Prince William gets it right. He seems to have learned both from his mother and – I’ll admit it through gritted teeth – his sister-in-law that a bit (I repeat: a BIT) of touchy-feeliness and emotion is absolutely necessary for good, convincing leadership. On the other hand, he’s also capable of being absolutely rational in his assessment of situations and brutal in his choices when required (wasn’t there some kind of “him or me” intervention about Prince Andrew recently with the Garter ceremony-thingy?). In that, he is a Windsor through and through. If the monarchy hasn’t been abolished by then, he will be a great king.
That is why I feel that good leadership is going to spring from the pool of geriatric millennials (i.e. those with a 1980-1985 vintage). We were brought up being impressed with the notion that “pull yourself together” is often the best advice…but know that neglecting feelings is just going to come back and bite you badly at a later point, so talking about them is sometimes (I repeat: SOMETIMES) a Very Good Thing.

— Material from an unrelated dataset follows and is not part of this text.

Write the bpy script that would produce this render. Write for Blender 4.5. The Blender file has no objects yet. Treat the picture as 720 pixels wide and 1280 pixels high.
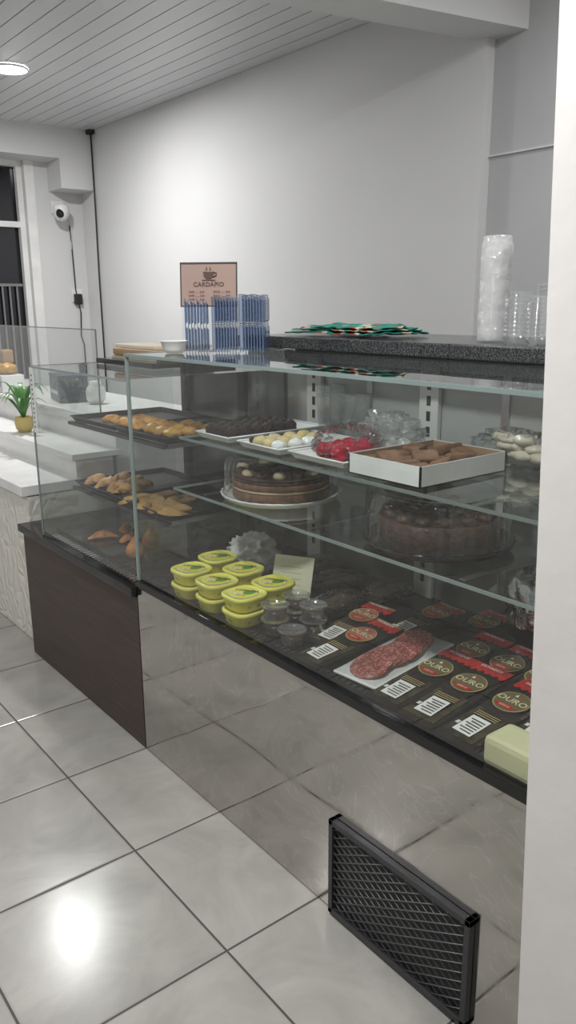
import bpy, bmesh, math, random
from mathutils import Vector, Matrix, noise
random.seed(7)
S=bpy.context.scene
try:
    S.view_settings.view_transform='Standard'
except Exception: pass

# ---------------------------------------------------------------- materials
def _new(name):
    m=bpy.data.materials.new(name); m.use_nodes=True
    nt=m.node_tree; nt.nodes.clear()
    out=nt.nodes.new('ShaderNodeOutputMaterial')
    return m,nt,out
def L(nt,a,b): nt.links.new(a,b)
def pbr(name,col,rough=.5,metal=0.,col2=None,nscale=8.,bump=0.,bscale=60.,spec=.5,emit=None,es=0.,distort=0.,contrast=(.35,.65)):
    m,nt,out=_new(name)
    p=nt.nodes.new('ShaderNodeBsdfPrincipled')
    p.inputs['Base Color'].default_value=(*col,1); p.inputs['Roughness'].default_value=rough
    p.inputs['Metallic'].default_value=metal
    p.inputs['Specular IOR Level'].default_value=spec
    tc=nt.nodes.new('ShaderNodeTexCoord')
    n=nt.nodes.new('ShaderNodeTexNoise'); n.inputs['Scale'].default_value=nscale; n.inputs['Detail'].default_value=4
    n.inputs['Distortion'].default_value=distort
    L(nt,tc.outputs['Object'],n.inputs['Vector'])
    r=nt.nodes.new('ShaderNodeValToRGB')
    c2=col2 if col2 else tuple(c*.9 for c in col)
    r.color_ramp.elements[0].color=(*c2,1); r.color_ramp.elements[1].color=(*col,1)
    r.color_ramp.elements[0].position=contrast[0]; r.color_ramp.elements[1].position=contrast[1]
    L(nt,n.outputs['Fac'],r.inputs['Fac']); L(nt,r.outputs['Color'],p.inputs['Base Color'])
    if bump>0:
        n2=nt.nodes.new('ShaderNodeTexNoise'); n2.inputs['Scale'].default_value=bscale; n2.inputs['Detail'].default_value=3
        L(nt,tc.outputs['Object'],n2.inputs['Vector'])
        b=nt.nodes.new('ShaderNodeBump'); b.inputs['Strength'].default_value=bump; b.inputs['Distance'].default_value=.01
        L(nt,n2.outputs['Fac'],b.inputs['Height']); L(nt,b.outputs['Normal'],p.inputs['Normal'])
    if emit:
        p.inputs['Emission Color'].default_value=(*emit,1); p.inputs['Emission Strength'].default_value=es
    L(nt,p.outputs[0],out.inputs[0])
    return m
def glass(name,tint=(.93,.96,.95),base=.04,grazing=.8,rough=0.,power=4.,wr=0.,wscale=30.,diff=0.,dcol=(.8,.8,.8)):
    m,nt,out=_new(name)
    t=nt.nodes.new('ShaderNodeBsdfTransparent'); t.inputs[0].default_value=(*tint,1)
    g=nt.nodes.new('ShaderNodeBsdfGlossy'); g.inputs['Roughness'].default_value=rough
    lw=nt.nodes.new('ShaderNodeLayerWeight'); lw.inputs['Blend'].default_value=.5
    pw=nt.nodes.new('ShaderNodeMath'); pw.operation='POWER'; pw.inputs[1].default_value=power
    ma=nt.nodes.new('ShaderNodeMath'); ma.operation='MULTIPLY_ADD'; ma.inputs[1].default_value=grazing; ma.inputs[2].default_value=base; ma.use_clamp=True
    L(nt,lw.outputs['Facing'],pw.inputs[0]); L(nt,pw.outputs[0],ma.inputs[0])
    mx=nt.nodes.new('ShaderNodeMixShader'); L(nt,ma.outputs[0],mx.inputs[0]); L(nt,t.outputs[0],mx.inputs[1]); L(nt,g.outputs[0],mx.inputs[2])
    if wr>0:
        tc=nt.nodes.new('ShaderNodeTexCoord'); n=nt.nodes.new('ShaderNodeTexNoise'); n.inputs['Scale'].default_value=wscale; n.inputs['Detail'].default_value=3
        L(nt,tc.outputs['Object'],n.inputs['Vector'])
        b=nt.nodes.new('ShaderNodeBump'); b.inputs['Strength'].default_value=wr; b.inputs['Distance'].default_value=.02
        L(nt,n.outputs['Fac'],b.inputs['Height']); L(nt,b.outputs[0],g.inputs['Normal']); L(nt,b.outputs[0],lw.inputs['Normal'])
    last=mx
    if diff>0:
        d=nt.nodes.new('ShaderNodeBsdfDiffuse'); d.inputs[0].default_value=(*dcol,1)
        m2=nt.nodes.new('ShaderNodeMixShader'); m2.inputs[0].default_value=diff
        L(nt,mx.outputs[0],m2.inputs[1]); L(nt,d.outputs[0],m2.inputs[2]); last=m2
    L(nt,last.outputs[0],out.inputs[0])
    return m

def mk_floor():
    m,nt,out=_new('floor_tile'); p=nt.nodes.new('ShaderNodeBsdfPrincipled'); p.inputs['Specular IOR Level'].default_value=.5
    tc=nt.nodes.new('ShaderNodeTexCoord'); sp=nt.nodes.new('ShaderNodeSeparateXYZ'); L(nt,tc.outputs['Object'],sp.inputs[0])
    T=.465
    def M(op,a,b=None,c=None):
        n=nt.nodes.new('ShaderNodeMath'); n.operation=op
        for i,v in enumerate((a,b,c)):
            if v is None: continue
            if isinstance(v,(int,float)): n.inputs[i].default_value=v
            else: L(nt,v,n.inputs[i])
        return n.outputs[0]
    def axis(o,off):
        u=M('DIVIDE',M('SUBTRACT',o,off-10*T),T)
        fr=M('FRACT',u); d=M('MINIMUM',fr,M('SUBTRACT',1.,fr))
        return d,M('FLOOR',u)
    dx,fx=axis(sp.outputs[0],.86); dy,fy=axis(sp.outputs[1],2.277)
    d=M('MINIMUM',dx,dy)
    g=M('LESS_THAN',d,.0065)
    cid=nt.nodes.new('ShaderNodeCombineXYZ'); L(nt,fx,cid.inputs[0]); L(nt,fy,cid.inputs[1])
    wn=nt.nodes.new('ShaderNodeTexWhiteNoise'); L(nt,cid.outputs[0],wn.inputs['Vector'])
    va=nt.nodes.new('ShaderNodeVectorMath'); va.operation='MULTIPLY_ADD'; L(nt,wn.outputs['Color'],va.inputs[0]); va.inputs[1].default_value=(9,9,9); L(nt,tc.outputs['Object'],va.inputs[2])
    n=nt.nodes.new('ShaderNodeTexNoise'); n.inputs['Scale'].default_value=3.5; n.inputs['Detail'].default_value=6; n.inputs['Distortion'].default_value=.9; n.inputs['Roughness'].default_value=.6
    L(nt,va.outputs[0],n.inputs['Vector'])
    r=nt.nodes.new('ShaderNodeValToRGB'); e=r.color_ramp.elements
    e[0].position=.3; e[0].color=(.30,.293,.27,1); e[1].position=.7; e[1].color=(.43,.418,.385,1)
    L(nt,n.outputs['Fac'],r.inputs[0])
    mx=nt.nodes.new('ShaderNodeMix'); mx.data_type='RGBA'; L(nt,g,mx.inputs['Factor']); L(nt,r.outputs[0],mx.inputs['A']); mx.inputs['B'].default_value=(.08,.07,.06,1)
    L(nt,mx.outputs['Result'],p.inputs['Base Color'])
    nr=nt.nodes.new('ShaderNodeMapRange'); nr.inputs['To Min'].default_value=.14; nr.inputs['To Max'].default_value=.24; L(nt,n.outputs['Fac'],nr.inputs[0])
    rr=M('MULTIPLY_ADD',g,.5,nr.outputs[0]); L(nt,rr,p.inputs['Roughness'])
    b=nt.nodes.new('ShaderNodeBump'); b.inputs['Strength'].default_value=.6; b.inputs['Distance'].default_value=.003
    sm=M('MINIMUM',M('MULTIPLY',d,60.),1.); L(nt,sm,b.inputs['Height']); L(nt,b.outputs[0],p.inputs['Normal'])
    L(nt,p.outputs[0],out.inputs[0]); return m

def mk_steel():
    m,nt,out=_new('steel_panel'); p=nt.nodes.new('ShaderNodeBsdfPrincipled')
    p.inputs['Metallic'].default_value=1.
    tc=nt.nodes.new('ShaderNodeTexCoord')
    n=nt.nodes.new('ShaderNodeTexNoise'); n.inputs['Scale'].default_value=2.2; n.inputs['Detail'].default_value=3; n.inputs['Distortion'].default_value=5.
    L(nt,tc.outputs['Object'],n.inputs[0])
    # thin smear arcs where the distorted noise crosses .5
    r=nt.nodes.new('ShaderNodeValToRGB'); e=r.color_ramp.elements
    e[0].position=.30; e[0].color=(.50,.485,.455,1); e[1].position=.70; e[1].color=(.55,.535,.505,1)
    for pos,c in ((.485,.53),(.50,.62),(.515,.53)):
        q=r.color_ramp.elements.new(pos); q.color=(c,c*.975,c*.935,1)
    L(nt,n.outputs['Fac'],r.inputs[0]); L(nt,r.outputs[0],p.inputs['Base Color'])
    r2=nt.nodes.new('ShaderNodeMapRange'); r2.inputs['From Min'].default_value=.35; r2.inputs['From Max'].default_value=.65; r2.inputs['To Min'].default_value=.03; r2.inputs['To Max'].default_value=.15
    L(nt,n.outputs['Fac'],r2.inputs[0]); L(nt,r2.outputs[0],p.inputs['Roughness'])
    n2=nt.nodes.new('ShaderNodeTexNoise'); n2.inputs['Scale'].default_value=1.8; n2.inputs['Detail'].default_value=.5; n2.inputs['Distortion'].default_value=1.2
    L(nt,tc.outputs['Object'],n2.inputs[0])
    b=nt.nodes.new('ShaderNodeBump'); b.inputs['Strength'].default_value=.14; b.inputs['Distance'].default_value=.03
    L(nt,n2.outputs['Fac'],b.inputs['Height']); L(nt,b.outputs[0],p.inputs['Normal'])
    L(nt,p.outputs[0],out.inputs[0]); return m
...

Last edited 1 year ago by Katharine Eyre
Carmel Shortall
Carmel Shortall
1 year ago
Reply to  Katharine Eyre

He’s with the WEF isn’t he?

Linda Hutchinson
Linda Hutchinson
1 year ago

I do remember a couple of days after Diana’s death soemone saying to me how terrible this was and how devestated she felt. She then asked me how I felt and I said that it was sad that a young woman was killed leaving two young sons, but I felt no different from what I would have felt if I had heard the same about a young mother who lived a couple of streets away from me; she looked at me, rather repulsed, and then suddenly said that she wasn’t actually that upset. I think that I had given her permission to be truthful about how she felt; it made me wonder how many others were somehow emotionally signalling how empathetic they were rather than genuinely feeling any strong emotions.

Katharine Eyre
Katharine Eyre
1 year ago

I remember feeling kind of obliged to cry and then quite awkward when the tears didn’t spring forth. Until Elton John played at her funeral and then I did actually cry…but probably more because Candle in the Wind makes me well up anyway than for Diana.

Nicky Samengo-Turner
Nicky Samengo-Turner
1 year ago
Reply to  Katharine Eyre

I thought Elton sung ” Please let your son go down on me”?

Lindsay S
Lindsay S
1 year ago

I went to Alton Towers on the day of her funeral and it was awesome! Barely any queues for the rides. I’ll remember that day for the rest of my life!
It was tragic that two boys were left without a mother, but I never bought into the whole Diane worship. Although neither did I buy into the #be kind Caroline Flack guff. Amazing how blinded people can be by a pretty face!

Bryan Dale
Bryan Dale
1 year ago

I can’t imagine worse advice than throwing away your brain and letting emotions rule.

John Riordan
John Riordan
1 year ago
Reply to  Bryan Dale

An awful lot of people seem to be taking this advice though, it has to be said.

Sam Sky
Sam Sky
1 year ago

I am reminded distinctly – having seen this clip in some compilation somewhere or other – by how Christopher Hitchens was berated by “mourners” in Kensington Palace garden when being interviewed by Canadian news:
https://www.cbc.ca/player/play/2177471186
This encounter encapsulates perfectly to me the pig-eyed idiocy of the average Diana idolator of that time.

Last edited 1 year ago by Sam Sky
Martin Adams
Martin Adams
1 year ago
Reply to  Sam Sky

Thank you. I had forgotten that priceless encounter. Idolator is the right word, for saints are made via acclamation, and the entire episode demonstrates how deeply human beings need something to worship.

Pabs Dabs
Pabs Dabs
1 year ago
Reply to  Sam Sky

‘You are about as smart as you look’. The carefully manicured urbane charm persona of CH descends into witless, sneering superiority. Yuk!